WHAT TO DO: Your task is to output all the records below, word for word.
>> Begin LISTED ENTRIES
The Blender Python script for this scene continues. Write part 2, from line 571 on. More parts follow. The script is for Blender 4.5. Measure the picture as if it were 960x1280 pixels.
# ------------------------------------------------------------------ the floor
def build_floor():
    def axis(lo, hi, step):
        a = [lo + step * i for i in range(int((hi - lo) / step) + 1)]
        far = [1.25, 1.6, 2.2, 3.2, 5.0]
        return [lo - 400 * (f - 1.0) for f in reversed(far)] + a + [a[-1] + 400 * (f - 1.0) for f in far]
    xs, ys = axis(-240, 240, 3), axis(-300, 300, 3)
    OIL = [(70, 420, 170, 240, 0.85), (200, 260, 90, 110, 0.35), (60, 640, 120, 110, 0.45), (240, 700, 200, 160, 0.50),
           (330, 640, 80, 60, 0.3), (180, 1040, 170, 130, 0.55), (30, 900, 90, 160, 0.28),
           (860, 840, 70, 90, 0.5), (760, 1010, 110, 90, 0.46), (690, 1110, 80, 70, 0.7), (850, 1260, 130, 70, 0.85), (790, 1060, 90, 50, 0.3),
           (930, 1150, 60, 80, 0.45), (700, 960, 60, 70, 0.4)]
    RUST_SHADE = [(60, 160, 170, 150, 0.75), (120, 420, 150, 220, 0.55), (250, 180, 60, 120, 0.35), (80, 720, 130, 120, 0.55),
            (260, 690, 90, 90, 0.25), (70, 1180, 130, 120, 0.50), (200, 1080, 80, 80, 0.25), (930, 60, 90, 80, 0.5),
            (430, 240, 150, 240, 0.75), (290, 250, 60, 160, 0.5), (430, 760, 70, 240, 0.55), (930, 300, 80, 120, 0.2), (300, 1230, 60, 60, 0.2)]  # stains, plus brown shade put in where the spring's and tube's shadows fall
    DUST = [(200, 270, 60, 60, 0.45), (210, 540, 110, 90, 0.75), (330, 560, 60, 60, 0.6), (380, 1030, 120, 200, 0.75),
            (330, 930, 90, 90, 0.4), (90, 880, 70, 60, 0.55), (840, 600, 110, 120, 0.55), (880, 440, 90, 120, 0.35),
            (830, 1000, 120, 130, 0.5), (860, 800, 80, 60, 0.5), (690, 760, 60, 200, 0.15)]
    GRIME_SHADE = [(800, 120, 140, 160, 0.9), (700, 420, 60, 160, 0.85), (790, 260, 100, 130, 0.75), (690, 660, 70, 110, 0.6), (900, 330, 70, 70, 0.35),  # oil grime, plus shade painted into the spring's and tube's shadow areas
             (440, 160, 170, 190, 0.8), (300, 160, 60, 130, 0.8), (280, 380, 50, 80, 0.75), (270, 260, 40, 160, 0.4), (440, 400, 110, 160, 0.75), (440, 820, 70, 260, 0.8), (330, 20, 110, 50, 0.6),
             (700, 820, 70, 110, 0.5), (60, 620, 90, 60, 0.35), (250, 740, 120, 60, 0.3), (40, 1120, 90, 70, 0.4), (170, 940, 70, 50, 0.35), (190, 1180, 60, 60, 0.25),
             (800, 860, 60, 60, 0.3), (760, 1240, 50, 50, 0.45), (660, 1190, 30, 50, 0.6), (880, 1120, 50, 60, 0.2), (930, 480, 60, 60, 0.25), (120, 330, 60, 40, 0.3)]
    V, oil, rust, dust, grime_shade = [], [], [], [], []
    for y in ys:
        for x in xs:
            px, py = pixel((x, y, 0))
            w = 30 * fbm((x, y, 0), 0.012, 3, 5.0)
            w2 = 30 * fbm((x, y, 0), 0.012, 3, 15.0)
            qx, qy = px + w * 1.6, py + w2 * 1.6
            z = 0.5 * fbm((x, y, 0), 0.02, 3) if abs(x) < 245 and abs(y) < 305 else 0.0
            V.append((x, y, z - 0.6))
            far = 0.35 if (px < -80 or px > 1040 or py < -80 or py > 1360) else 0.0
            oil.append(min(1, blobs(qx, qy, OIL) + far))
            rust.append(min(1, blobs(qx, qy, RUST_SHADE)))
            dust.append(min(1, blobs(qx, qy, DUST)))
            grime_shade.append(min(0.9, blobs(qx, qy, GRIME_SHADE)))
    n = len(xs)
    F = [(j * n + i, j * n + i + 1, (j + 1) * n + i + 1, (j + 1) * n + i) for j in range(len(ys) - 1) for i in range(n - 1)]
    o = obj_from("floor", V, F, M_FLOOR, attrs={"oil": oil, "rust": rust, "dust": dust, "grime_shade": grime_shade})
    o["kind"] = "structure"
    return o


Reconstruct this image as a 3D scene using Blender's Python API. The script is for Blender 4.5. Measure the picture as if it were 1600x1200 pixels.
>> End LISTED ENTRIES
ANSWER IN FULL:
The Blender Python script for this scene continues. Write part 2, from line 571 on. More parts follow. The script is for Blender 4.5. Measure the picture as if it were 960x1280 pixels.
# ------------------------------------------------------------------ the floor
def build_floor():
    def axis(lo, hi, step):
        a = [lo + step * i for i in range(int((hi - lo) / step) + 1)]
        far = [1.25, 1.6, 2.2, 3.2, 5.0]
        return [lo - 400 * (f - 1.0) for f in reversed(far)] + a + [a[-1] + 400 * (f - 1.0) for f in far]
    xs, ys = axis(-240, 240, 3), axis(-300, 300, 3)
    OIL = [(70, 420, 170, 240, 0.85), (200, 260, 90, 110, 0.35), (60, 640, 120, 110, 0.45), (240, 700, 200, 160, 0.50),
           (330, 640, 80, 60, 0.3), (180, 1040, 170, 130, 0.55), (30, 900, 90, 160, 0.28),
           (860, 840, 70, 90, 0.5), (760, 1010, 110, 90, 0.46), (690, 1110, 80, 70, 0.7), (850, 1260, 130, 70, 0.85), (790, 1060, 90, 50, 0.3),
           (930, 1150, 60, 80, 0.45), (700, 960, 60, 70, 0.4)]
    RUST_SHADE = [(60, 160, 170, 150, 0.75), (120, 420, 150, 220, 0.55), (250, 180, 60, 120, 0.35), (80, 720, 130, 120, 0.55),
            (260, 690, 90, 90, 0.25), (70, 1180, 130, 120, 0.50), (200, 1080, 80, 80, 0.25), (930, 60, 90, 80, 0.5),
            (430, 240, 150, 240, 0.75), (290, 250, 60, 160, 0.5), (430, 760, 70, 240, 0.55), (930, 300, 80, 120, 0.2), (300, 1230, 60, 60, 0.2)]  # stains, plus brown shade put in where the spring's and tube's shadows fall
    DUST = [(200, 270, 60, 60, 0.45), (210, 540, 110, 90, 0.75), (330, 560, 60, 60, 0.6), (380, 1030, 120, 200, 0.75),
            (330, 930, 90, 90, 0.4), (90, 880, 70, 60, 0.55), (840, 600, 110, 120, 0.55), (880, 440, 90, 120, 0.35),
            (830, 1000, 120, 130, 0.5), (860, 800, 80, 60, 0.5), (690, 760, 60, 200, 0.15)]
    GRIME_SHADE = [(800, 120, 140, 160, 0.9), (700, 420, 60, 160, 0.85), (790, 260, 100, 130, 0.75), (690, 660, 70, 110, 0.6), (900, 330, 70, 70, 0.35),  # oil grime, plus shade painted into the spring's and tube's shadow areas
             (440, 160, 170, 190, 0.8), (300, 160, 60, 130, 0.8), (280, 380, 50, 80, 0.75), (270, 260, 40, 160, 0.4), (440, 400, 110, 160, 0.75), (440, 820, 70, 260, 0.8), (330, 20, 110, 50, 0.6),
             (700, 820, 70, 110, 0.5), (60, 620, 90, 60, 0.35), (250, 740, 120, 60, 0.3), (40, 1120, 90, 70, 0.4), (170, 940, 70, 50, 0.35), (190, 1180, 60, 60, 0.25),
             (800, 860, 60, 60, 0.3), (760, 1240, 50, 50, 0.45), (660, 1190, 30, 50, 0.6), (880, 1120, 50, 60, 0.2), (930, 480, 60, 60, 0.25), (120, 330, 60, 40, 0.3)]
    V, oil, rust, dust, grime_shade = [], [], [], [], []
    for y in ys:
        for x in xs:
            px, py = pixel((x, y, 0))
            w = 30 * fbm((x, y, 0), 0.012, 3, 5.0)
            w2 = 30 * fbm((x, y, 0), 0.012, 3, 15.0)
            qx, qy = px + w * 1.6, py + w2 * 1.6
            z = 0.5 * fbm((x, y, 0), 0.02, 3) if abs(x) < 245 and abs(y) < 305 else 0.0
            V.append((x, y, z - 0.6))
            far = 0.35 if (px < -80 or px > 1040 or py < -80 or py > 1360) else 0.0
            oil.append(min(1, blobs(qx, qy, OIL) + far))
            rust.append(min(1, blobs(qx, qy, RUST_SHADE)))
            dust.append(min(1, blobs(qx, qy, DUST)))
            grime_shade.append(min(0.9, blobs(qx, qy, GRIME_SHADE)))
    n = len(xs)
    F = [(j * n + i, j * n + i + 1, (j + 1) * n + i + 1, (j + 1) * n + i) for j in range(len(ys) - 1) for i in range(n - 1)]
    o = obj_from("floor", V, F, M_FLOOR, attrs={"oil": oil, "rust": rust, "dust": dust, "grime_shade": grime_shade})
    o["kind"] = "structure"
    return o


Reconstruct this image as a 3D scene using Blender's Python API. The script is for Blender 4.5. Measure the picture as if it were 1600x1200 pixels.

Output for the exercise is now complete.